Asked (Sort Of) And Answered
What did you do right after law school? Why? What sports do you enjoy? Do you golf?
The questions might seem straightforward. But, in a job interview, the interviewer is often asking something else. And that same interviewer is likely looking to elicit information other than the candidate’s backpacking trip through the Andes or how he or she would play a par-four dogleg left.
For example, asking about life after law school might actually be an attempt to find out if a nonlegal job resulted from failing the bar the first time around, says Kathy Morris, director of the ABA’s Career Resource Center in Chicago.
And questions about sports, especially golf, might really be an attempt to wheedle out of the applicant whether he or she is a member of the country club crowd, and thus acquainted with businesspeople likely to refer legal work, says Gary A. Munneke, a law professor at Pace University in White Plains, N.Y., who has written about finding work as a lawyer.
“If they’re asking questions about how much you liked certain courses in law school, they may be really asking about whether you’re somebody who’s sort of excited and upbeat about their work—or sort of a downer,” Munneke adds, even though the “question doesn’t say that at all.”
Of course, there are questions that may be objectionable, or even illegal—such as inquiries about a woman’s plans to have children. Yet, experts say, a lawyer is judged by his or her ability to deal with tough questions.
So, says Morris, “Be able to respond, without being defensive, about both the question asked and the question indicated.”
Munneke says he advises law students and young lawyers to make a list of the 10 questions they are most worried about being asked at a job interview. Then prepare and practice appropriate answers.
And, he says, it’s less important what the candidate says than to “have something that you’ve decided upon, so that it doesn’t throw you” when an interviewer asks, say, why you didn’t get into a top 10 law school.
“Regardless of what you’re asked, you should take it as an opportunity to say what you want to say,” he says. Perhaps, “You don’t have that particular thing they’re looking for. But you have something.” Job candidates “need to know clearly what they’re communicating about themselves, and they should be looking for every opportunity to tell that story,” he adds.
KEEP IT SIMPLE
That doesn’t mean lying. Nor does it mean offering information that reflects poorly.
“You’re not going to volunteer, ‘Oh, I failed the bar,’ ” says Morris. “You focus on what you have been doing, contributing to a family business, following through on law-related skills. Only if they really ask the direct question, ‘Did you take the bar and what was the result?’ do you identify the whole truth,” she adds. “And even then, I’d say … there were reasons why, without making excuses.”
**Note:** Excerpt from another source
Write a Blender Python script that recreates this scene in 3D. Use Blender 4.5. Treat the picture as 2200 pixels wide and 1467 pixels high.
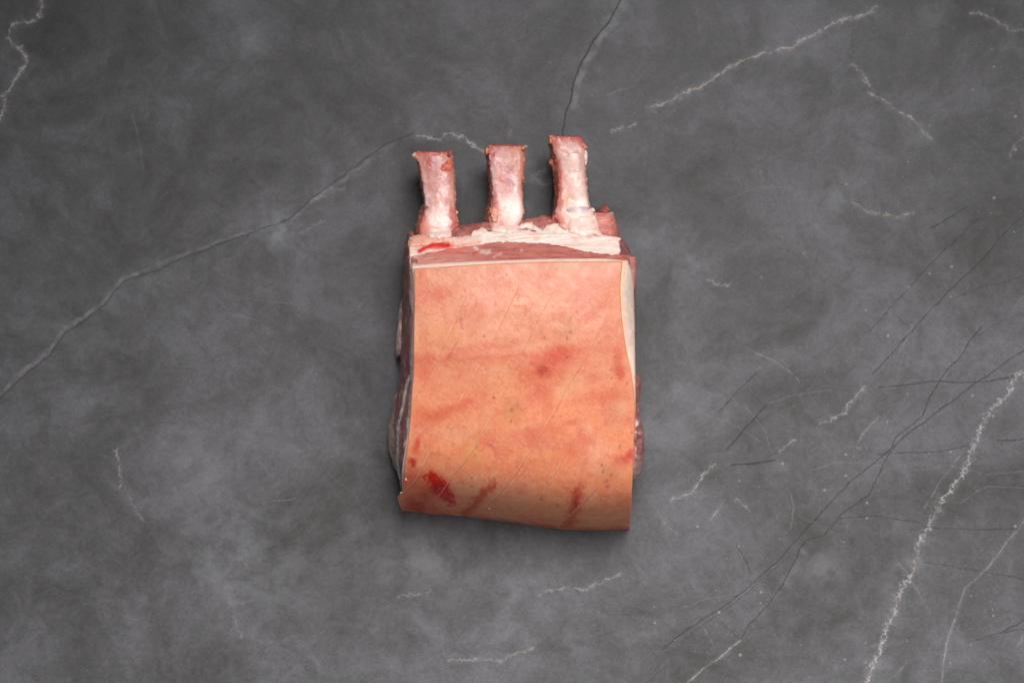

“You’re never dishonest in an interview. But an interview is not an autobiography. You don’t have to give them your life history,” says Hindi Greenberg, an attorney and career counselor based in Nevada City, Calif. “There are things that aren’t talked about, and one of them is you don’t confess to sins unless you’re asked point-blank about them.”
Carol A. Vecchio, a Seattle career counselor who works with lawyers, says applicants handle interview questions more easily once they know what they really want to do with their careers.
Vecchio says interviewers know it when they see it: applicants who are excited about their career plans with the energy to make it happen. People with that kind of vision will get hired. “It doesn’t matter what they’ve done in the past, what they’ve been fired from in the past,” she says.